Per decenni a migliaia si sono sottratti alla nostra giustizia. Con
due casi clamorosi: “Il 3 febbraio 1998″, racconta Mele, “due avieri
americani – il pilota Richard Ashby e il navigatore Joseph Schweitzer –
volando come Top Gun tranciarono i cavi della funivia del Cermis. Venti
persone morirono. I due militari furono sottratti alla giustizia
italiana e processati in America dove vennero assolti per l’incidente.
Furono radiati e condannati a pochi mesi solo perché distruggendo il
video del volo avevano ostacolato la giustizia”, conclude Mele.
Poi ecco il caso Abu Omar, l’imam egiziano sequestrato dalla Cia nel
centro di Milano e portato nel suo paese dove fu incarcerato e
torturato.
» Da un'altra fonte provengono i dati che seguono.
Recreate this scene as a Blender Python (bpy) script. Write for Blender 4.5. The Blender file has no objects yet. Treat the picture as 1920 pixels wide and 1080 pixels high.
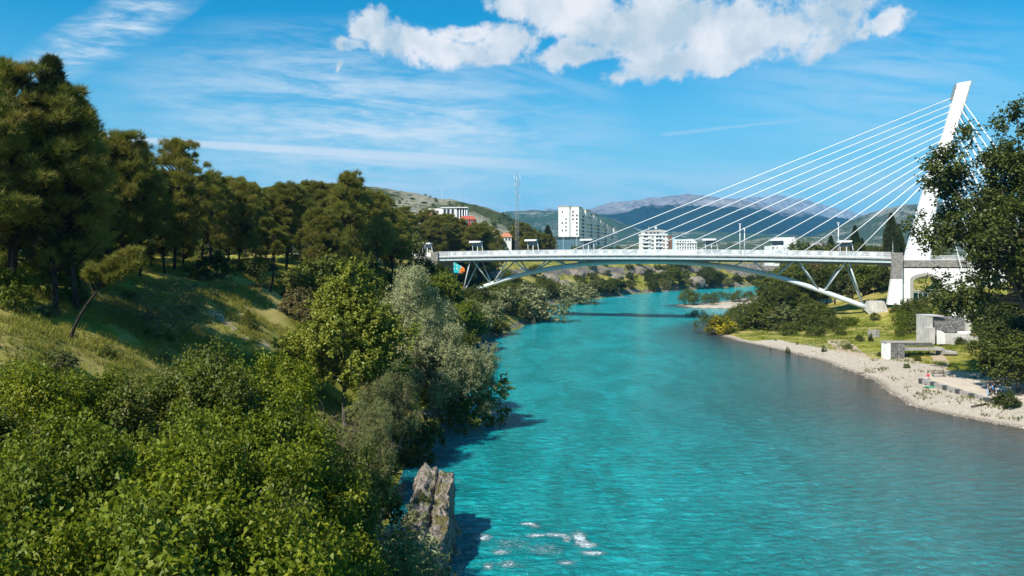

Il pm Armando Spataro e la Digos di Milano arrivarono a
identificare i responsabili: 23 agenti condannati in Cassazione. Ma
tutti si sottraggono alla giustizia italiana. E il responsabile della
struttura Jeff Romano ottiene la grazia dal presidente Giorgio
Napolitano. Se non ci pensano gli americani, facciamo noi. Nessuno dei
nostri governi ha mai chiesto l’estradizione per le spie condannate.
Violenze, disastri e spionaggio. Ma anche marines in fuga dai loro
impegni familiari. Già, perché in Italia ci sono 59 installazioni
militari americane. Solo a Vicenza una persona su dieci vive nella base.
Nel 1959 ogni mese si celebravano dieci matrimoni misti. Poi qualcosa è
cambiato: divorzi, mariti in fuga, irrintracciabili che lasciano le
compagne sole e senza un soldo. Un reato, ma nessun militare paga:
l’America li tutela a qualunque costo.
“Qualcosa, però, negli ultimi mesi sembra cambiato, non so se per
merito dell’Italia o dell’amministrazione Obama”, sostiene Alessandra
Bocchi. Conclude: “Noi non ce l’abbiamo con gli americani, anzi. Ma
dobbiamo tutelare le vittime”. Il ministro della Giustizia, Andrea
Orlando nel luglio 2014 ha twittato: “I due militari americani accusati
di stupro saranno processati in Italia”. Jerelle e Darius per il momento
sono in carcere. Si capirà presto se è un primo passo.